The program, currently in use by a number of officiating chapters in many sports across the United States, allows a proper fit for schedules and personnel.

"Before, all we would get is information as to who was the home team," Maloney says. "But now, we can get information on the way team so that we know what color shirt to wear instead of bringing three shirts to the field and have to change at the field. Most importantly, we use it as a communications tool."

That's because design changes in for 2005 allow umpires to rate each other as well as for coaches to give feedback.

"At the end of the year, the appropriate people inside the chapter can provide mentoring information to the umpire, and we will be able to see things that coaches can tell us," Maloney says. "Trends begin to show up, and the transparency of that information is important over time."

Maloney's reliance on technology also includes videotape.

"We videotape training, and when we started that, we were ruffling feathers," Maloney says. "They asked, 'Why are you videotaping me?' I told them, 'We're going to talk about your game after the game.'"

Maloney also has small training videos on his website,, which show principles about how to better officiate a game. The site also has articles, common-sense tips, and information to better inform the umpiring and playing communities.
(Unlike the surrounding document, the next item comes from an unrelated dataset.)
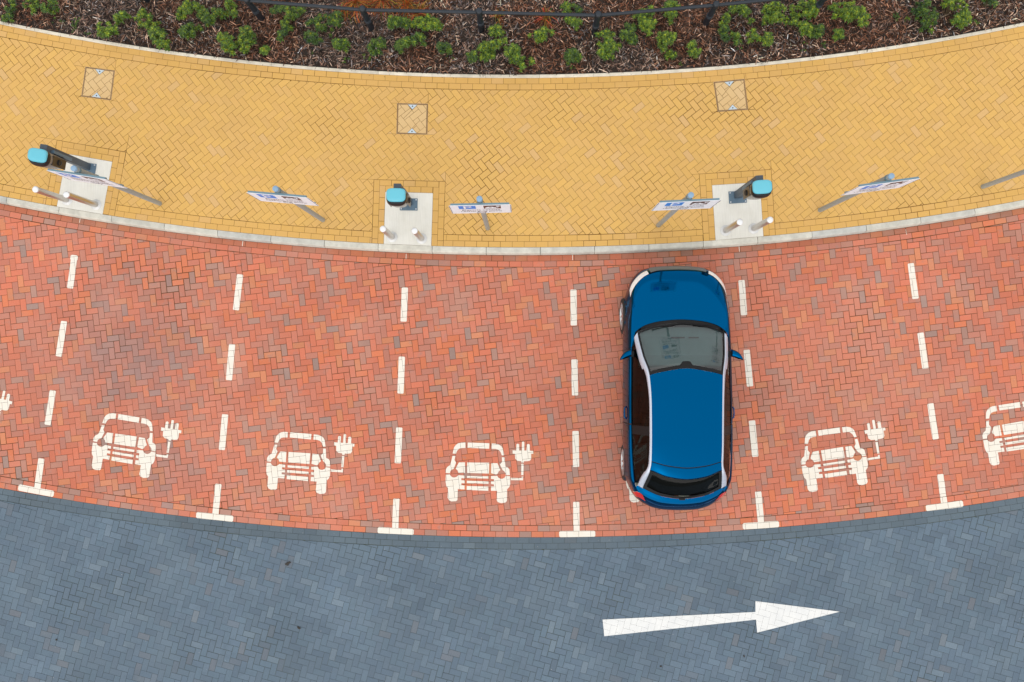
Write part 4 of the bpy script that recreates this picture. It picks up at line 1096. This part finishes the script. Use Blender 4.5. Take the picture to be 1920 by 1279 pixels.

One of the greatest instances showing the chapter's new influence came in 2004, when a group of middle-school players, selected by the chapter's umpires for their skills and sportsmanship, were chosen to be ballgirls at the final of the Mercer County Tournament.

The middle-schoolers were trained to administer the game exactly as if it was an FIH Test match, with the ball being placed on the line at the point where it goes out of bounds before retrieving the errant sphere.

During halftime, the middle-schoolers were recognized over the public address system, then they went into the stands to hand out recruitment cards showing who to contact in order to umpire.

Just another outreach tool that has a chance to be successful.